Search the material below for the string "picture" and extract each line that has it.

## SOURCE RECORDS
_ _ _ _

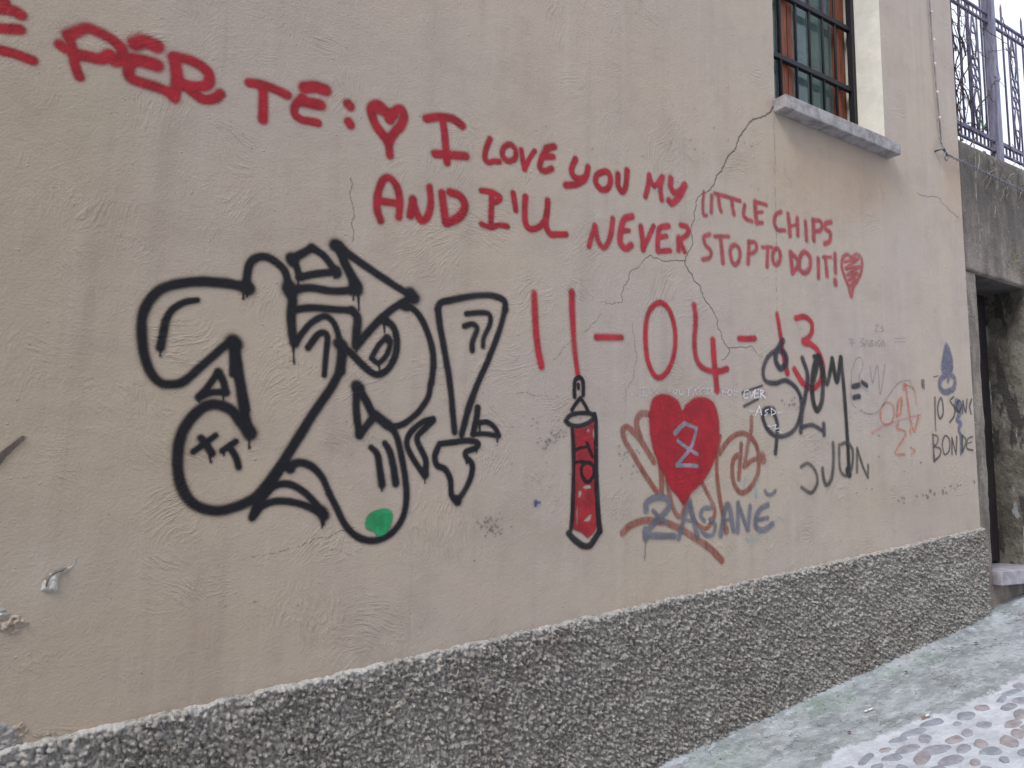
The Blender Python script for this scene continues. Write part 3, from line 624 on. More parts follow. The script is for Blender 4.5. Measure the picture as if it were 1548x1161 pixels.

_ _ _ _

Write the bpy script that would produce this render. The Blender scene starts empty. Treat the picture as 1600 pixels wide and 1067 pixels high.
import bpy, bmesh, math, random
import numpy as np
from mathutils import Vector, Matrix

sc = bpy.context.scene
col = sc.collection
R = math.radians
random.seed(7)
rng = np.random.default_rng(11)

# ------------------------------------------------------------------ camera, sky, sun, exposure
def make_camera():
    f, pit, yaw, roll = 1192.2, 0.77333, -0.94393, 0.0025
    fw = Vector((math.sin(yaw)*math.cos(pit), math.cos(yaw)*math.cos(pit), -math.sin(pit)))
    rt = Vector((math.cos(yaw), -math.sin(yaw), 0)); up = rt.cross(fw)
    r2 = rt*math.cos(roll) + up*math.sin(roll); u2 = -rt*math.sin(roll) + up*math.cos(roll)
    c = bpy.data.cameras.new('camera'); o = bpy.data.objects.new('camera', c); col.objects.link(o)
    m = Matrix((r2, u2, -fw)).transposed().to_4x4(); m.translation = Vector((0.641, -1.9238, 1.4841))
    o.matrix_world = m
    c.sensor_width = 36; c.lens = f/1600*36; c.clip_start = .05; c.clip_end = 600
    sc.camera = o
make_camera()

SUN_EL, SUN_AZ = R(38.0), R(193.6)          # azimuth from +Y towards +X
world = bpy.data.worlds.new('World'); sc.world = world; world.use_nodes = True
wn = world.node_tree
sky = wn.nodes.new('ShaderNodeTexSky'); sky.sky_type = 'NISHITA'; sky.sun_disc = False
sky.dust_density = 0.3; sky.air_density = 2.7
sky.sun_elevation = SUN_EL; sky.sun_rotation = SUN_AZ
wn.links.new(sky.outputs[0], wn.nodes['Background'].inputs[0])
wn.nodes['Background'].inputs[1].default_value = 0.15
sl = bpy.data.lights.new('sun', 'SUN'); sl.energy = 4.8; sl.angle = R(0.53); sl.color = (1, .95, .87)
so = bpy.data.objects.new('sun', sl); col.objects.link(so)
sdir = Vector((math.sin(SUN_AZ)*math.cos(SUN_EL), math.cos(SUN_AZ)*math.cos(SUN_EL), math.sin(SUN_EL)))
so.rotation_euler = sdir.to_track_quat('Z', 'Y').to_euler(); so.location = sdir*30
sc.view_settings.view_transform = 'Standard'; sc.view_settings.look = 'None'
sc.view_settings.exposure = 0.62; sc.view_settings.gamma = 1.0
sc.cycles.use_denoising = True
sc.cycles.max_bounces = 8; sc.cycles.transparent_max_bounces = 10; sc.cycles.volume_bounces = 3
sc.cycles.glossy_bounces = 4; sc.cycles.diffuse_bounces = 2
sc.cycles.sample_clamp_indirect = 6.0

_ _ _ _

## COMPLETE OUTPUT
The Blender Python script for this scene continues. Write part 3, from line 624 on. More parts follow. The script is for Blender 4.5. Measure the picture as if it were 1548x1161 pixels.
Write the bpy script that would produce this render. The Blender scene starts empty. Treat the picture as 1600 pixels wide and 1067 pixels high.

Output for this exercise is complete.